E. soll auf den 59-Jährigen geschossen haben. Dann soll er auch die 51-jährige Mutter, Andrea H. und den 25-jährigen Bruder, Kevin H., getötet haben.
E. kennt sich in dem Haus gut aus. Er weiß also, wo die Familie schläft.
Weil die Tür zur Einliegerwohnung seiner Ex-Freundin verschlossen ist, dürfte Andreas E. über den Balkon geklettert und so in die Wohnung gelangt sein.
"Dort erschoss er auch seine Ex-Freundin und deren neuen Freund", sagt Pupp.
"Derartige Eskalation war nicht absehbar"
Nach der schrecklichen Bluttat stellt sich E. etwa gegen 6 Uhr früh der Polizei. Das Motiv, sagt Pupp, dürfte die Zurückweisung gewesen sein.
Bisher sei der Mann nicht auffällig gewesen. "Eine derartige Eskalation war nicht absehbar."
Der Verdächtige zeigt sich bei den Einvernahmen geständig. Es dürfte auch keinen weiteren Mittäter gegeben haben. Warum E. das Messer bei sich hatte, ist noch unklar. "Die Tatwaffe dürfte augenscheinlich die Pistole gewesen sein."
Diese hatte der Bruder des Verdächtigen legal besessen. Wie sich E. Zutritt zum Tresor verschafft haben könnte, in dem die Waffe verwahrt war, muss noch ermittelt werden.
Auch wenn es derzeit keine Widersprüchlichkeiten der Aussagen des mutmaßlichen Täters und des Tatortbildes gebe, sind dennoch weitere Ermittlungsschritte nötig.
Obduktion angeordnet
An allen fünf Leichen wird in den kommenden Tagen zur genauen Klärung der Todesursache noch eine Obduktion durchgeführt.
Bürgermeister Klaus Winkler zeigt sich im Gespräch mit dem KURIER kurz nach der Tat fassungslos. Eine "derartige Gräueltat" habe es in Kitzbühel noch nicht gegeben, meinte Winkler.

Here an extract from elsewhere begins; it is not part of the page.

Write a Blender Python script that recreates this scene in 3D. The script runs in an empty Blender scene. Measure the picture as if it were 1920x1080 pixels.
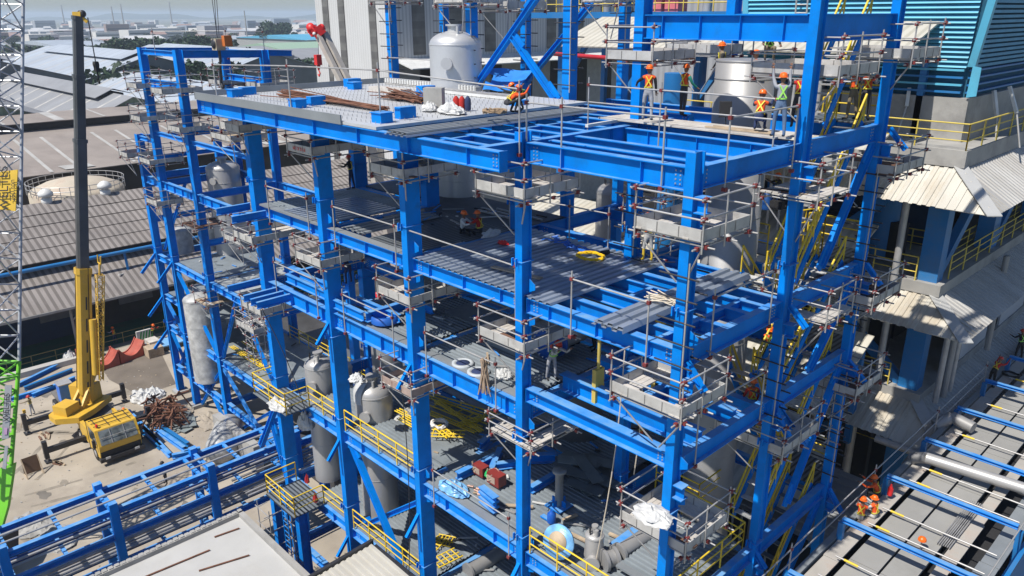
import bpy, math, random
from mathutils import Vector, Matrix
R = random.Random(7)
pi = math.pi
# ---------------------------------------------------------------- camera, world, sun, exposure
scene = bpy.context.scene
CAM = (10.4333, -16.2231, 8.5812)
F, PITCH, YAW, ROLL = 1455.13, 0.340955, 0.805467, -0.005119
_fw = Vector((-math.sin(YAW)*math.cos(PITCH), math.cos(YAW)*math.cos(PITCH), -math.sin(PITCH)))
_r0 = Vector((math.cos(YAW), math.sin(YAW), 0)); _u0 = _r0.cross(_fw)
_r = _r0*math.cos(ROLL)+_u0*math.sin(ROLL); _u = -_r0*math.sin(ROLL)+_u0*math.cos(ROLL)
cd = bpy.data.cameras.new('camera'); co = bpy.data.objects.new('camera', cd); scene.collection.objects.link(co)
M = Matrix.Identity(4)
for i in range(3):
    M[i][0] = _r[i]; M[i][1] = _u[i]; M[i][2] = -_fw[i]; M[i][3] = CAM[i]
co.matrix_world = M
cd.sensor_width = 36; cd.lens = F/1920*36; cd.clip_end = 20000; cd.clip_start = 0.5
scene.camera = co
SUN = Vector((-0.06, -0.55, 0.84)).normalized()          # towards the sun
w = bpy.data.worlds.new("World"); scene.world = w; w.use_nodes = True
nt = w.node_tree; nt.nodes.clear()
sky = nt.nodes.new('ShaderNodeTexSky'); sky.sky_type = 'NISHITA'; sky.sun_disc = False
sky.sun_elevation = math.asin(SUN.z); sky.sun_rotation = math.atan2(SUN.x, SUN.y)
sky.air_density = 1.0; sky.dust_density = 0.6; sky.ozone_density = 2.0
bg = nt.nodes.new('ShaderNodeBackground'); bg.inputs[1].default_value = 0.072
wo = nt.nodes.new('ShaderNodeOutputWorld')
tint = nt.nodes.new('ShaderNodeMix'); tint.data_type = 'RGBA'; tint.blend_type = 'MULTIPLY'; tint.inputs[0].default_value = 1; tint.inputs[7].default_value = (.88, .98, 1.14, 1); nt.links.new(sky.outputs[0], tint.inputs[6]); nt.links.new(tint.outputs[2], bg.inputs[0]); nt.links.new(bg.outputs[0], wo.inputs[0])
sl = bpy.data.lights.new('sun', 'SUN'); sl.energy = 4.6; sl.angle = math.radians(0.6); sl.color = (1.0, 0.955, 0.88)
so = bpy.data.objects.new('sun', sl); scene.collection.objects.link(so)
so.rotation_euler = SUN.to_track_quat('Z', 'Y').to_euler()
vs = scene.view_settings; vs.view_transform = 'Standard'; vs.look = 'None'; vs.exposure = 0.35; vs.gamma = 1
scene.render.engine = 'CYCLES'
GZ = -22.0

def ray(x, y): return _fw + _r*((x-960)/F) - _u*((y-540)/F)
def atz(x, y, z):
    d = ray(x, y); t = (z-CAM[2])/d.z; return Vector((CAM[0]+t*d.x, CAM[1]+t*d.y, z))
def atv(x, y, v):
    d = ray(x, y); t = (v-CAM[1])/d.y; return Vector((CAM[0]+t*d.x, v, CAM[2]+t*d.z))
def atu(x, y, u):
    d = ray(x, y); t = (u-CAM[0])/d.x; return Vector((u, CAM[1]+t*d.y, CAM[2]+t*d.z))
def atd(x, y, t): return Vector(CAM)+ray(x, y)*t

# ---------------------------------------------------------------- materials
MATS = {}
def mat(name, col, rough=0.6, metal=0.0, var=0.12, scale=1.5, dirt=None, dirt_amt=0.0, dirt_scale=0.6, bump=0.0, stretch=None, spec=0.5, dust_sheen=None):
    if name in MATS: return MATS[name]
    m = bpy.data.materials.new(name); m.use_nodes = True; MATS[name] = m
    n = m.node_tree.nodes; L = m.node_tree.links; b = n['Principled BSDF']
    b.inputs['Roughness'].default_value = rough; b.inputs['Metallic'].default_value = metal
    b.inputs['Specular IOR Level'].default_value = spec
    geo = n.new('ShaderNodeNewGeometry')
    mp = n.new('ShaderNodeMapping'); L.new(geo.outputs['Position'], mp.inputs[0])
    if stretch: mp.inputs['Scale'].default_value = stretch
    nz = n.new('ShaderNodeTexNoise'); nz.inputs['Scale'].default_value = scale; nz.inputs['Detail'].default_value = 5
    L.new(mp.outputs[0], nz.inputs['Vector'])
    cr = n.new('ShaderNodeMapRange'); cr.inputs[1].default_value = 0.3; cr.inputs[2].default_value = 0.7
    cr.inputs[3].default_value = 1-var; cr.inputs[4].default_value = 1+var
    L.new(nz.outputs[0], cr.inputs[0])
    mx = n.new('ShaderNodeMix'); mx.data_type = 'RGBA'; mx.blend_type = 'MULTIPLY'; mx.inputs[0].default_value = 1
    mx.inputs[6].default_value = (*col, 1); L.new(cr.outputs[0], mx.inputs[7])
    out = mx.outputs[2]
    if dirt:
        n2 = n.new('ShaderNodeTexNoise'); n2.inputs['Scale'].default_value = dirt_scale; n2.inputs['Detail'].default_value = 8
        n2.inputs['Roughness'].default_value = 0.7; L.new(mp.outputs[0], n2.inputs['Vector'])
        r2 = n.new('ShaderNodeMapRange'); r2.inputs[1].default_value = 0.5; r2.inputs[2].default_value = 0.68
        r2.inputs[4].default_value = dirt_amt; L.new(n2.outputs[0], r2.inputs[0])
        m2 = n.new('ShaderNodeMix'); m2.data_type = 'RGBA'; L.new(r2.outputs[0], m2.inputs[0]); L.new(out, m2.inputs[6])
        m2.inputs[7].default_value = (*dirt, 1); out = m2.outputs[2]
    if dust_sheen:        # settled site dust plus glancing sheen, both put into the colour of upward faces
        sx = n.new('ShaderNodeSeparateXYZ'); L.new(geo.outputs['True Normal'], sx.inputs[0]); n3 = n.new('ShaderNodeTexNoise'); n3.inputs['Scale'].default_value = 1.7; n3.inputs['Detail'].default_value = 6; L.new(geo.outputs['Position'], n3.inputs['Vector'])
        q1 = n.new('ShaderNodeMapRange'); q1.inputs[1].default_value = .75; q1.inputs[2].default_value = .95; L.new(sx.outputs[2], q1.inputs[0]); q2 = n.new('ShaderNodeMapRange'); q2.inputs[1].default_value = .35; q2.inputs[2].default_value = .7; q2.inputs[3].default_value = .25; q2.inputs[4].default_value = .85; L.new(n3.outputs[0], q2.inputs[0])
        q3 = n.new('ShaderNodeMath'); q3.operation = 'MULTIPLY'; L.new(q1.outputs[0], q3.inputs[0]); L.new(q2.outputs[0], q3.inputs[1]); m4 = n.new('ShaderNodeMix'); m4.data_type = 'RGBA'; L.new(q3.outputs[0], m4.inputs[0]); L.new(out, m4.inputs[6]); m4.inputs[7].default_value = (*dust_sheen, 1); out = m4.outputs[2]
    L.new(out, b.inputs['Base Color'])
    if bump:
        bp = n.new('ShaderNodeBump'); bp.inputs['Strength'].default_value = bump; bp.inputs['Distance'].default_value = 0.05
        L.new(nz.outputs[0], bp.inputs['Height']); L.new(bp.outputs[0], b.inputs['Normal'])
    return m
def stripes(name, c1, c2, axis, period, duty=0.5, rough=0.6, metal=0.0, var=0.12, dirt=None, dirt_amt=0, bump=0.0, scale=1.0, phase=0.0, soft=0.08, dirt_scale=0.5):
    """painted / ribbed stripes across world axis (0,1,2)"""
    if name in MATS: return MATS[name]
    m = mat(name, c1, rough, metal, var, scale, dirt, dirt_amt, dirt_scale)
    n = m.node_tree.nodes; L = m.node_tree.links; b = n['Principled BSDF']
    geo = [x for x in n if x.type == 'NEW_GEOMETRY'][0]
    sp = n.new('ShaderNodeSeparateXYZ'); L.new(geo.outputs['Position'], sp.inputs[0])
    a = n.new('ShaderNodeMath'); a.operation = 'MULTIPLY_ADD'; L.new(sp.outputs[axis], a.inputs[0]); a.inputs[1].default_value = 1/period; a.inputs[2].default_value = phase+1000
    f = n.new('ShaderNodeMath'); f.operation = 'FRACT'; L.new(a.outputs[0], f.inputs[0])
    s = n.new('ShaderNodeMapRange'); s.interpolation_type = 'SMOOTHSTEP'; L.new(f.outputs[0], s.inputs[0]); s.inputs[1].default_value = duty-soft; s.inputs[2].default_value = duty+soft
    mx = [x for x in n if x.type == 'MIX'][0]
    m3 = n.new('ShaderNodeMix'); m3.data_type = 'RGBA'; L.new(s.outputs[0], m3.inputs[0]); m3.inputs[6].default_value = (*c1, 1); m3.inputs[7].default_value = (*c2, 1)
    L.new(m3.outputs[2], mx.inputs[6])
    if bump:
        pg = n.new('ShaderNodeMath'); pg.operation = 'PINGPONG'; L.new(f.outputs[0], pg.inputs[0]); pg.inputs[1].default_value = 0.5
        bp = n.new('ShaderNodeBump'); bp.inputs['Strength'].default_value = bump; bp.inputs['Distance'].default_value = 0.04
        L.new(pg.outputs[0], bp.inputs['Height']); L.new(bp.outputs[0], b.inputs['Normal'])
    return m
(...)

"Sowohl die Opferfamilie, als auch die Familie des mutmaßlichen Täters sind in Kitzbühel angesehene Leute. Die Tat muss eine Kurzschlusshandlung gewesen sein", sagt Winkler.
E. sei nie auffällig gewesen, sei einer geregelten Arbeit bei einer Baufirma nachgegangen.

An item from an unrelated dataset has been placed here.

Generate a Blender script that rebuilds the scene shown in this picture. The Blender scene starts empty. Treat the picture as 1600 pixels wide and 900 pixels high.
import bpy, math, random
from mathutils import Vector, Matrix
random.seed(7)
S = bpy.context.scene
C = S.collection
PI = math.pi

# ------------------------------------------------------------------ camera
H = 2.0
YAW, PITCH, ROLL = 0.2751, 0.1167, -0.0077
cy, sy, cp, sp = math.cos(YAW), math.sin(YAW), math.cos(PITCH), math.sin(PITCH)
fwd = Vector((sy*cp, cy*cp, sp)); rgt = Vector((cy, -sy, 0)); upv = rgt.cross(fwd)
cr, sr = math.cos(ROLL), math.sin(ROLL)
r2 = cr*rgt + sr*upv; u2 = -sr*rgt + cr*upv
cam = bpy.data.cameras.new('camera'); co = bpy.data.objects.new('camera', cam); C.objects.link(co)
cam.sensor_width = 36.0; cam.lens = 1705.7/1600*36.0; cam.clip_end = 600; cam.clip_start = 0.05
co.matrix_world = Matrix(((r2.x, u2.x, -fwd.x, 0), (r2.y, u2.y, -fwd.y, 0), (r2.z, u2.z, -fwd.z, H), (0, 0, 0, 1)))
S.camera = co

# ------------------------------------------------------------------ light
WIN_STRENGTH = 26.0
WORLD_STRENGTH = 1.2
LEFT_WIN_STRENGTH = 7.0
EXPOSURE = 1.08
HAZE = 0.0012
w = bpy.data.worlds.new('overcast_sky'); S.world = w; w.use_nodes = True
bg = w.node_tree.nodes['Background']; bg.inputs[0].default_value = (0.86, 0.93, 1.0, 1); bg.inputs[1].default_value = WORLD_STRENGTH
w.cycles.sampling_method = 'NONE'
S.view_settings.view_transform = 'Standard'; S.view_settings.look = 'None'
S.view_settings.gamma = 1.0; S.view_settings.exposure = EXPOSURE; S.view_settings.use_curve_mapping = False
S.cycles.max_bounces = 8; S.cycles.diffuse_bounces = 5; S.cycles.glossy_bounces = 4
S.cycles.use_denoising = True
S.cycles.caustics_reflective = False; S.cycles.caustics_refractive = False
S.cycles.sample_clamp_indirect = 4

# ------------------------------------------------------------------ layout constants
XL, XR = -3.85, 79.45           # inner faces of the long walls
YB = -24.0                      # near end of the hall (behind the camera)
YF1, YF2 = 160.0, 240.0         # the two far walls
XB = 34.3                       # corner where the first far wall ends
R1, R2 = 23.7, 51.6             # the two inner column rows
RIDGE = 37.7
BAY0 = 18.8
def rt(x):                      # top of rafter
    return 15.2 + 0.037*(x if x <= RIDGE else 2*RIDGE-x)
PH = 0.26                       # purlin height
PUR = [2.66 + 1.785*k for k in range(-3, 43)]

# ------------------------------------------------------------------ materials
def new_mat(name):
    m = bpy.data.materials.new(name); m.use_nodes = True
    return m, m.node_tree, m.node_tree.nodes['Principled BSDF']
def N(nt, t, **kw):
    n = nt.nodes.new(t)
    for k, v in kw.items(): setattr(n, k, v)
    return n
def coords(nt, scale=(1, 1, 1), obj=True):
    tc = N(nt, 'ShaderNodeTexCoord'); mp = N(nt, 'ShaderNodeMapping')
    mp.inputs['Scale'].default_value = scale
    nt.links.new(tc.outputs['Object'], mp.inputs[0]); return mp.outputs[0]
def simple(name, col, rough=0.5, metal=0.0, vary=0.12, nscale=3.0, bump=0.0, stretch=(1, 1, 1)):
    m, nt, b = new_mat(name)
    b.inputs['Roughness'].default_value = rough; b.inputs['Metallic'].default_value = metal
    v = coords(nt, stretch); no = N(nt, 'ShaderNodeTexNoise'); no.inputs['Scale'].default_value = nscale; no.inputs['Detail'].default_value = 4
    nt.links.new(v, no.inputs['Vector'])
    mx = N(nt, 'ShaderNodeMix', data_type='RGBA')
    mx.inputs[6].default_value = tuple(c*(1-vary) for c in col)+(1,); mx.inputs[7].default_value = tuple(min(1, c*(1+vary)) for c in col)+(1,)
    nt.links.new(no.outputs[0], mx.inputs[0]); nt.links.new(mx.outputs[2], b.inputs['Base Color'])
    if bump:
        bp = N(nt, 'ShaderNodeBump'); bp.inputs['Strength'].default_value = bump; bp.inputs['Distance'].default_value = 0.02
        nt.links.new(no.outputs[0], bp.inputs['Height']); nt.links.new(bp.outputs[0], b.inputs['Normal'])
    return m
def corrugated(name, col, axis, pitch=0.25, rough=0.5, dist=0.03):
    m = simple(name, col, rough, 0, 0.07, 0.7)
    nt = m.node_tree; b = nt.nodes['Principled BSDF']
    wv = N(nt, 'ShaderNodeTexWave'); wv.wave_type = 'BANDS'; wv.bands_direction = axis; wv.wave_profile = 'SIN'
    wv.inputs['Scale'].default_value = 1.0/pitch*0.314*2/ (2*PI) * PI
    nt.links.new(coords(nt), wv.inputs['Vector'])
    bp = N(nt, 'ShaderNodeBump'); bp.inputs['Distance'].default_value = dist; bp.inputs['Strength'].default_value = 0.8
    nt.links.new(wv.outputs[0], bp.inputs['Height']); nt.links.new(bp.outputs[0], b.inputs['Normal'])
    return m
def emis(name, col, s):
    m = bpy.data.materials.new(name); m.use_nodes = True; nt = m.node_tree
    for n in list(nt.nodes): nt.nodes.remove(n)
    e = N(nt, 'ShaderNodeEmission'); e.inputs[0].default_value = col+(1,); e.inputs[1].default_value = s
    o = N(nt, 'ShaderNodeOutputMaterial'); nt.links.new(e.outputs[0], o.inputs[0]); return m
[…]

Die ermordete Nadine H., die bei einer Baustofffirma Lehrling war, habe nur Lob von ihrem Chef bekommen. Außerdem habe die junge Frau einen großen Freundeskreis in Kitzbühel gehabt. Gemeinsam sei man in der Nacht noch unterwegs gewesen.
Krisenintervention
Am Sonntag war ein Kriseninterventionsteam im Einsatz. Nicht nur Angehörige, auch Bekannte und Arbeitskollegen wurden betreut.
Landeshauptmann Günther Platter meldete sich via Facebook zu Wort: "Eine schreckliche Tragödie hat sich heute Nacht in Kitzbühel ereignet. Es sind Nachrichten, die einen sprach- und fassungslos zurücklassen. In diesen schweren Stunden sind meine Gedanken bei den Angehörigen und Freunden der Opfer."
ÖVP-Chef Sebastian Kurz äußerte via Twitter seine Bestürzung über das Verbrechen.
Untersuchungshaft wird geprüft
Die erste Einvernahme wurde am Sonntagnachmittag beendet. Der junge Mann wurde danach nach Innsbruck überstellt. "Wir gehen davon aus, dass über ihn Untersuchungshaft verhängt wird", so Pupp. Diese ist bei Mordverdacht obligatorisch.
Der 25-Jährige war zum Tatzeitpunkt nicht alkoholisiert.